Get inside a cabinet of curiosities at The Getty or in London
- May 25, 2010 16:57
The newly-designed European sculpture and decorative arts galleries at The Getty Center in Los Angeles are arranged according to period and theme, incorporating paintings and two-dimensional works of art.
One extraordinary piece can be viewed close-up in 3-D: A collector's cabinet from Augsburg, Germany.
Beginning in the 17th century, European collectors used such lavish cabinets to gather items of natural, artistic, and intellectual interest, in the manner of a mini-museum.
The Getty's interactive display, available online and in the gallery with the piece itself, offers an in-depth look at the richly-decorated interiors within this curious cabinet.
Sumptuous and surprising elements, such as the illusion of a tiny room---evoked by Italian marble and lapis lazuli architectural details---in the cabinet's center, are revealed.
The Getty Center opened its new galleries for Medieval and Renaissance Sculpture and Decorative Arts on May 18.
Also, Butchoff Antiques is presenting a special exhibition of cabinets now through June 26, 2010, at 154 Kensington Church Street, London.

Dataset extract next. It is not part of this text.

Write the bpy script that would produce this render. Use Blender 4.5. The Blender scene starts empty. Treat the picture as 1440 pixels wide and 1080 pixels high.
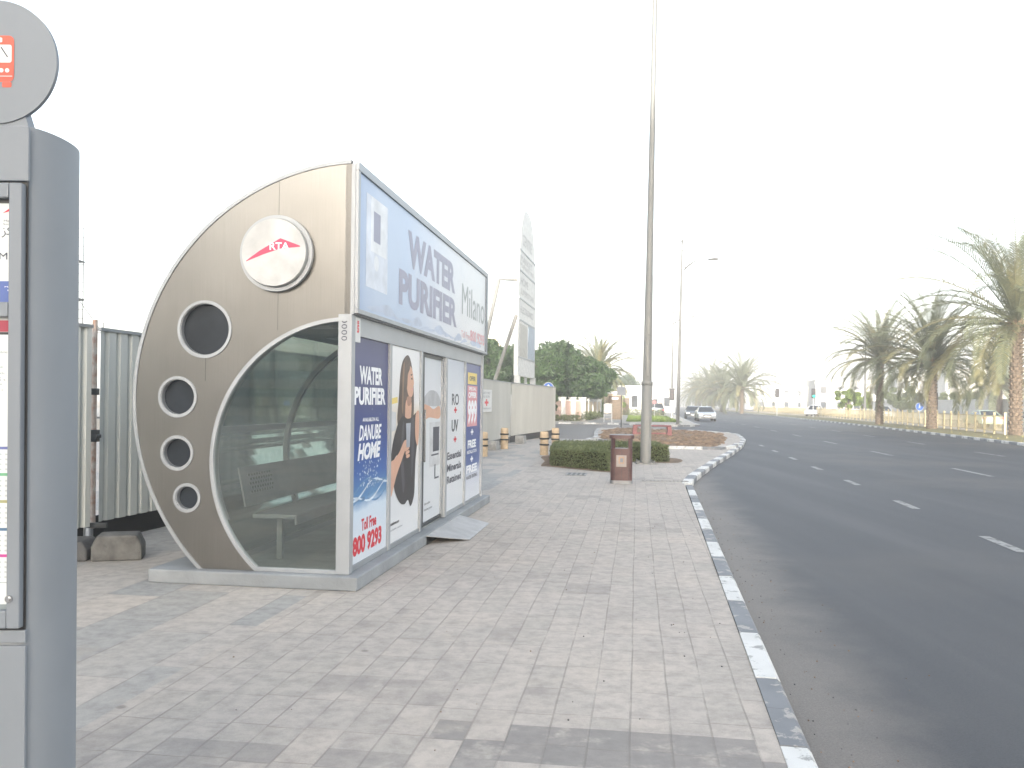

Widely recognized makers from Jean Macé to John Maples will be shown as well as little known cabinetmaker Friedrich Ludwig Hausburg (1817-1886) whose rediscovered masterpiece, The Hausburg Cabinet 1840-57, a significant piece of 19th-century cabinetmaking, will be offered in the exhibition (image shown above).
The minutely-detailed Hausburg Cabinet depicts scenes of the Cathedral of Rheims, Westminster Abbey, King’s College Chapel, Cambridge, Kew Palace, the Old House of Lords, Brighton Pavilion, the castles of Windsor, Dover, and Caernarvon and Kenilworth, St Pauls Cathedral, St.James Palace, and The Tower of London, among other landmarks.